Rejuvenating a Lower Manhattan icon from the inside out, MBB helped Trinity Church Wall Street refocus its core building around worship and music—and become more sustainable.
Starting with an intensive research process that engaged the Trinity Church community, MBB designed and implemented a phased restoration and renovation plan to meet contemporary needs, at once addressing deferred maintenance and reflecting the church's humanistic values.
The comprehensive, six-year project includes restored architecture and ornament; a newly accessible chancel, altar and churchyard landscape; a higher-performing building envelope; new interior and exterior lighting; new clerestory windows; renovated clergy and choir rooms; three new organs; accessible bluestone terraces, improved acoustics, and concealed A/V equipment for services and concerts.
The 1840s neo-Gothic building—the third to stand on this site, designed by Richard Upjohn—now offers a more welcoming experience to congregants and millions of annual visitors. The site-wide accessibility plan culminates in a new accessible route to the repositioned altar. Electrical infrastructure is concealed to reduce visual clutter and restore architectural coherence to the nave.

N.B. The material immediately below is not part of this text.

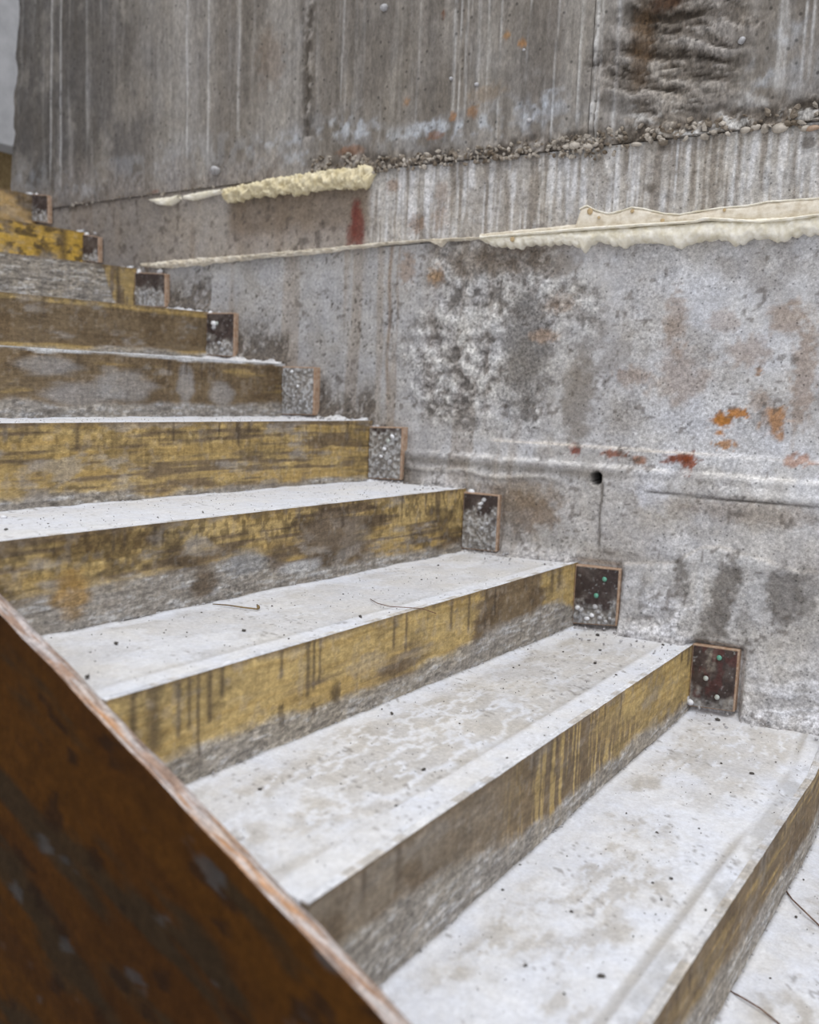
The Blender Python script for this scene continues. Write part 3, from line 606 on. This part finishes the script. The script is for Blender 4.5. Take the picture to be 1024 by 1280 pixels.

Height-adjustable LED pendants and clerestory sconces illuminate the nave, enabling people to read without glare. Brilliantly colored, early American stained-glass panels received full off-site conservation treatment. Non-historic clerestory windows were replaced with new, contextually appropriate stained glass.
Along the south terrace, a new cantilevered steel-and-glass canopy shelters the liturgical procession. This freestanding, minimalist awning rests on a foundation that straddles historic burial vaults—part of an overall site plan that upgraded the landscape and exterior lighting to welcome visitors to the verdant churchyard, a precious oasis in Lower Manhattan.